I know that Wikipedia (via 'Save Honor Oak Recreation Park) is claiming 300k burials - and that just between 1856 and 1984) - but if we assume 140 burial years to date (and that only gives 20 years or so when burials stopped before re-starting, and I think that was actually a longer hiatus) then this is burying at a rate of over 2000 a year (in the first 30 years the run-rate was only 1000 a year, at a time of higher mortality, again according to Wiki) - or over 5 burials a day, seven days a week. An initial rate of 1000 a year for the first 30 years of operation, when mortality rates were higher, suggests a huge increase in annual burials after 1886 when death rates were falling to reach the claimed 300k. And of course many more than 2000 burials a year at some point. By 1927 the New Cemetery was operating - again suggesting that to get to 300k burials there must have been an awful lot of dying activity locally, particularly as the same source suggests that between 1939 and 1984 91k cremations had taken place in the New Cemetery.


These figures do not stack-up (and neither will the claimed bodies to make up the numbers). Paupers graves, out of interest, by the mid 19th century were not 'mass graves' - they were unmarked and there might be a number of coffins in each grave (stacked)- but their positions were recorded. The number of quite large monuments don't suggest huge amounts of room for unmarked paupers graves.

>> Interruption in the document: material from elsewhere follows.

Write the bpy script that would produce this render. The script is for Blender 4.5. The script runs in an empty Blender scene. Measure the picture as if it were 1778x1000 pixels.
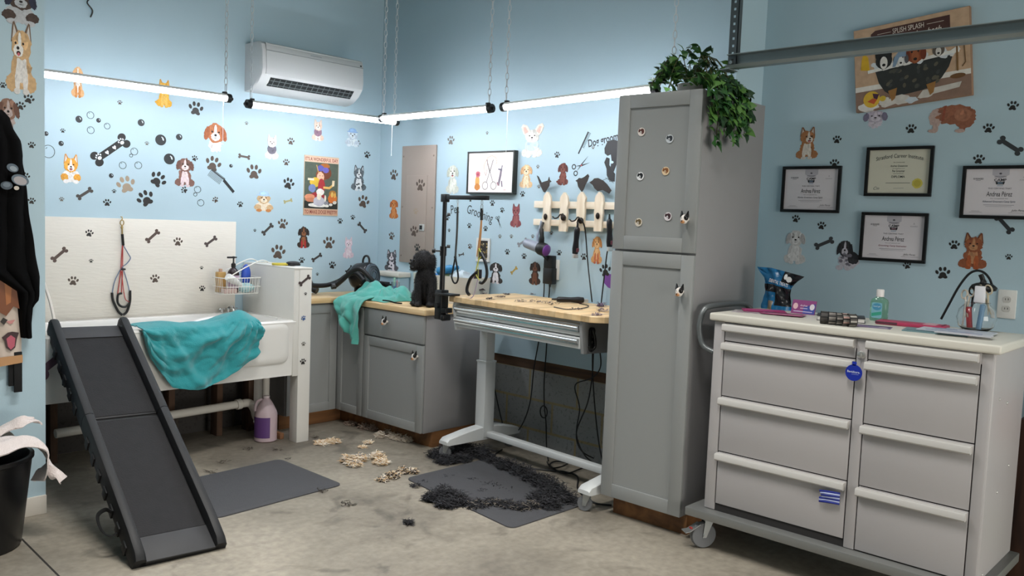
import bpy, bmesh, math, random
from mathutils import Vector, Matrix
from mathutils.noise import noise as pnoise
R = random.Random(7)
PI = math.pi
sc = bpy.context.scene
COL = sc.collection

TUBE_E = 45.0
FILL_W = 36.0
EXPO = 0.0
TABLE_ROT = -4.6
TABLE_AT = (-.605, -1.492, 0)
# ------------------------------------------------------------------ camera
W_PX, H_PX, F_PX = 1778, 1000, 1488.5
CAM = Vector((-4.253, -5.388, 1.505))
yaw, pit, rol = math.radians(47.298), math.radians(-4.467), math.radians(2.274)
FW = Vector((math.sin(yaw)*math.cos(pit), math.cos(yaw)*math.cos(pit), math.sin(pit)))
r0 = Vector((math.cos(yaw), -math.sin(yaw), 0)); u0 = r0.cross(FW)
RT = r0*math.cos(rol) + u0*math.sin(rol); UP = -r0*math.sin(rol) + u0*math.cos(rol)
cam = bpy.data.cameras.new('camera'); cam_o = bpy.data.objects.new('camera', cam); COL.objects.link(cam_o)
cam.sensor_fit = 'HORIZONTAL'; cam.sensor_width = 36.0; cam.lens = F_PX*36.0/W_PX; cam.clip_end = 200; cam.clip_start = .05
m3 = Matrix((RT, UP, -FW)).transposed()
cam_o.matrix_world = Matrix.Translation(CAM) @ m3.to_4x4()
sc.camera = cam_o

def ray(x, y):
    return (RT*((x-889)/F_PX) + UP*(-(y-500)/F_PX) + FW)
def on(x, y, ax, val):
    """point of the room seen at photo pixel x, y on the plane with coordinate ax = val"""
    d = ray(x, y); t = (val-CAM[ax])/d[ax]
    return CAM + d*t

# ------------------------------------------------------------------ materials
def lin(c):
    if isinstance(c, str):
        c = c.lstrip('#'); c = [int(c[i:i+2], 16)/255 for i in (0, 2, 4)]
    return tuple((v/12.92 if v <= .04045 else ((v+.055)/1.055)**2.4) for v in c) + (1.0,)
MATS = {}
def mat(name, col='#808080', rough=.5, metal=0., vary=0., vscale=8., bump=0., bscale=40., trans=0., emit=None, estr=0., coat=0., sheen=0., ior=1.45, alpha=1., stretch=None, spec=.5):
    if name in MATS: return MATS[name]
    m = bpy.data.materials.new(name); m.use_nodes = True
    nt = m.node_tree; N = nt.nodes; L = nt.links; b = N['Principled BSDF']
    b.inputs['Base Color'].default_value = lin(col); b.inputs['Roughness'].default_value = rough
    b.inputs['Metallic'].default_value = metal; b.inputs['IOR'].default_value = ior
    b.inputs['Specular IOR Level'].default_value = spec
    b.inputs['Transmission Weight'].default_value = trans; b.inputs['Coat Weight'].default_value = coat
    b.inputs['Sheen Weight'].default_value = sheen; b.inputs['Alpha'].default_value = alpha
    if emit: b.inputs['Emission Color'].default_value = lin(emit); b.inputs['Emission Strength'].default_value = estr
    if vary or bump:
        tc = N.new('ShaderNodeTexCoord'); src = tc.outputs['Object']
        if stretch:
            mp = N.new('ShaderNodeMapping'); mp.inputs['Scale'].default_value = stretch; L.new(src, mp.inputs['Vector']); src = mp.outputs['Vector']
    if vary:
        n = N.new('ShaderNodeTexNoise'); n.inputs['Scale'].default_value = vscale; n.inputs['Detail'].default_value = 5; L.new(src, n.inputs['Vector'])
        mx = N.new('ShaderNodeMix'); mx.data_type = 'RGBA'; c = lin(col)
        mx.inputs['A'].default_value = tuple(max(0, v*(1-vary)) for v in c[:3])+(1,); mx.inputs['B'].default_value = tuple(min(1, v*(1+vary)) for v in c[:3])+(1,)
        L.new(n.outputs['Fac'], mx.inputs['Factor']); L.new(mx.outputs['Result'], b.inputs['Base Color'])
    if bump:
        n2 = N.new('ShaderNodeTexNoise'); n2.inputs['Scale'].default_value = bscale; n2.inputs['Detail'].default_value = 4; L.new(src, n2.inputs['Vector'])
        bp = N.new('ShaderNodeBump'); bp.inputs['Strength'].default_value = bump; bp.inputs['Distance'].default_value = .01
        L.new(n2.outputs['Fac'], bp.inputs['Height']); L.new(bp.outputs['Normal'], b.inputs['Normal'])
    MATS[name] = m
    return m
def flat(col, rough=.55):
    """printed or plain colour"""
    return mat('colour_'+col.lstrip('#')+('' if rough == .55 else '_%d' % int(rough*100)), col, rough)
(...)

And 'out of area' burials are often a function of people returning to be buried in or close to family plots, or because they had a past connection with the area (or even because that's where their relatives now live, who wish to tend the grave.


This is a graveyard, not a recreation park. Treating monuments and past burials with respect is something which could be demanded - wanting to change its use to a picnic area isn't. It's shameful that it should be allowed to become so overgrown and dilapidated, which should be remedied, not exacerbated.

Camberwell New Cemetery (and maybe the Old Cemetery too?) still have burials.


They started reburying in Camberwell Old Cemetery about 5-10 years ago after quite a long break (can't remember, but there was a long period when I first moved to the area, 27 years ago, when there were no burials), - there are now about 4 a week (at a guess) - they built up a waterlogged section along Langton Rise and Wood Vale two years ago to allow burials there.

The problem is Southwark Council and it predecessor councils haven't set-up an endowment or sinking fund to maintain these places. New burials fund the very limited poor up keep.


I understand private burial places such as Kemnal Park have. The difference in landscaping and maintenance standards is marked. The proposals to Camberwell new and old cemeteries are hugely expensive. They wont address the low standards of maintenance. The price per plot is such that I believe it cheaper for Southwark, and cheaper in the end for our residents whose families wish to bury someone, to buy a large number of plots from a private provider such as Kemnal Park.


Southwark also needs to resolve how to fund these places maintenance to a good standard into perpetuity. The proposed capital spends to provide new plots at Camberwell old and new cemeteries could fund this.


NB. I should make it clear I have a number of deceased relatives in all the Camberwell old and new and Nunhead cemeteries.